Marina, Marguerite y Mimi tienen en común a su marido que, como sus nombres, empieza por “m”. El armario de cada una de ellas se componía de las mismas prendas, pero de diferentes allures. Si era Karl Lagerfeld para Chanel el que confeccionaba los belicosos petites robes noires con los que Marina se deslizaba por los salones de baile y los restaurantes para el almuerzo mientras besaba a su marido tímidamente en la mejilla, éstos pasaron a convertirse en sofisticados conjuntos de Prada con los que Marguerite visitaba las galerías de la zona centro de París y compraba magdalenas y zapatos a partes iguales en Le Marais los viernes por la tarde y, más tarde, en sexuales saltos de cama que Mimi lucía en la intimidad. En esas cuatro paredes tan pequeñas o tan grandes que conformaban el dormitorio.

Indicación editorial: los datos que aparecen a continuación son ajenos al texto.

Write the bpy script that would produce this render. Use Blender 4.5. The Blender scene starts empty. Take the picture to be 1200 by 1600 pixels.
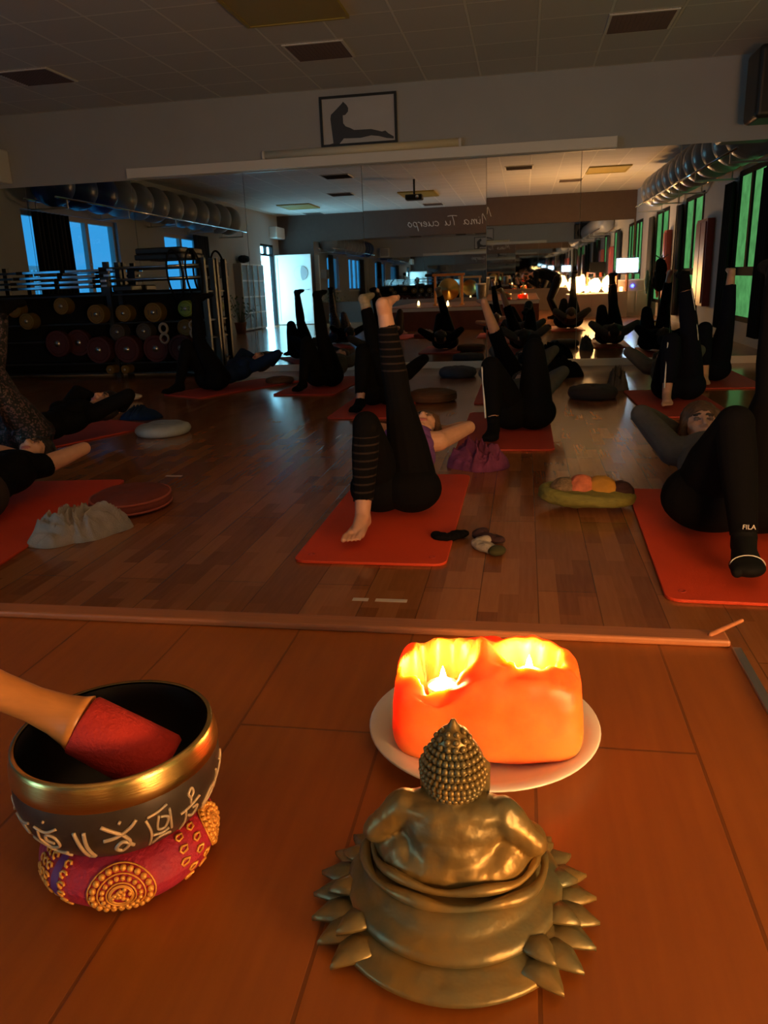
import bpy, bmesh, math, random
import numpy as np
from mathutils import Vector, Matrix, noise

random.seed(7)
S = bpy.context.scene
COL = S.collection

# ------------------------------------------------------------------ camera
cd = bpy.data.cameras.new('camera')
cam = bpy.data.objects.new('camera', cd)
COL.objects.link(cam)
cd.sensor_fit = 'HORIZONTAL'
cd.sensor_width = 36.0
cd.lens = 1215.0 / 1200.0 * 36.0
cd.clip_start = 0.01
cd.clip_end = 100
RX = (0.98464584, 0.01416286, -0.17398847)
RY = (0.17071270, -0.28633176, 0.94279971)
RZ = (-0.03646568, -0.95802585, -0.28435316)
CAMZ = 1.05
cam.matrix_world = Matrix((
    (RX[0], -RX[1], -RX[2], 0.0),
    (RY[0], -RY[1], -RY[2], 0.0),
    (RZ[0], -RZ[1], -RZ[2], CAMZ),
    (0, 0, 0, 1)))
S.camera = cam

# ------------------------------------------------------------------ view, sky, light levels
S.view_settings.view_transform = 'Standard'
S.view_settings.look = 'None'
S.view_settings.gamma = 1.0
S.view_settings.exposure = 1.45
S.view_settings.use_curve_mapping = False
SKY = (0.030, 0.27, 0.62)
SKY_STRENGTH = 0.65
GREEN_PANE = ((0.075, 0.27, 0.080), 0.36)
DOOR_GLOW = ((0.28, 0.75, 1.0), 6.5)
SALT_LAMP = ((1.0, 0.50, 0.16), 42.0)
SCREEN = ((0.55, 0.80, 1.0), 7.0)
TEALIGHT_W = 0.38
TEALIGHT_COL = (1.0, 0.52, 0.16)
w = bpy.data.worlds.new('dusk_sky')
S.world = w
w.use_nodes = True
w.node_tree.nodes['Background'].inputs[0].default_value = (*SKY, 1)
w.node_tree.nodes['Background'].inputs[1].default_value = SKY_STRENGTH
try:
    S.cycles.max_bounces = 14
    S.cycles.glossy_bounces = 8
    S.cycles.diffuse_bounces = 5
    S.cycles.sample_clamp_indirect = 3.0
    S.cycles.use_denoising = True
except Exception:
    pass

# ------------------------------------------------------------------ room measures
XL, XR, YB, YF, ZC = -7.40, 3.05, -4.90, 9.62, 3.17
STAGE_Z, STAGE_X0, STAGE_X1, STAGE_Y = 0.50, -3.3, 0.318, 1.165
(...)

A medida que los años pasaban y las esposas se sucedían, Monsieur M diversificaba sus amantes y sus regalos a mujeres cada vez más… interesantes. Sí, interesantes es la palabra adecuada. Si el anillo de Marina fue un delicado diamante de Tiffany sustituido por otro algo mayor con el primer ascenso, el de Marguerite fue un rotundo solitario que completó el juego de collar, pulsera y pendientes de antes de firmar el divorcio. El de Mimi era de Dior y estallaba en colores y provocaciones. Corazón sangrante.
Si antes las mujeres se vestían por los pies, ahora Mimi empezó por aprender a usar el liguero y luego dio el salto al strapless de Monsieur John. Ahora, como tercera esposa de Monsieur Marido, Mimi debe ser más respetable. Ya no puedo pasearse con una gabardina sin-nada-más y una botella de champán. Ahora necesita un poco más.
Grandes dosis de… encanto regadas con talones que firma su marido. Su infiel marido que le obliga a ser fiel a Dior. Y John Galliano sonríe. Las suyas ni son las putas de Versace ni las trabajadoras de Armani. Las suyas no son las señoras de Chanel, las praditas de Miuccia, las fashion victims de Balenciaga o las trendsetters pre-post burning de Alexander Wang. Las suyas son esas damas que se contonean ante su marido. Les dio trabajo conseguirle y ahora quieren retenerle el tiempo suficiente para desplumarle o encontrar a una gallina más gorda y más vieja o un gallo más joven y reluciente. Primero en ligueros, luego en traje sastre y finalmente de novias -casi- virginales. Siempre con el rojo fuego que reza que son peligrosas; más de lo que imaginas.
No la aceptan en el club social; Marina y sus amigas, ahora desoladas tras saber que Monsieur M no era más que otro miembro del club de los canallas quizás líder de las próximas fugas de sus maridos, repudian a Mimi. No forma parte del Todo París cosmopolita de Marguerite. No es bien recibida en Colette y no acudirá a la presentación de los últimos grabados de Zorn.
Mimi ya no puede verse con aquellas rubitas escandalosas que alquilaban una casa barata en los Haptons en Misery Street con la esperanza de encontrar o un buen partido o un buen amante. Ellas ya sabían que no se puede tener todo pero, si hay que escoger, penas con Dior son menos penas que con Topshop.
Tampoco forma parte de la élite de ninguna secta de la Alta Sociedad. Sólo le queda tirar de talonario o aparentarlo.
Y llega John y conquista su corazón. Aún son jóvenes sus propuestas, no son demasiado arriesgadas y están reconocidas. Sus delirios se acallan bajo el nombre de Monsieur Dior y ésta sigue siendo una de las casas más respetadas de Francia. Vogue USA siempre lo aclama y en París siguen besando sus pies deseando escapar de la ciudad de la luz colgando de un racimo de globos de colores tras correr por las calles en bicicleta.
Aunque ella siempre será una querida. Y París no es la vieja madre patria.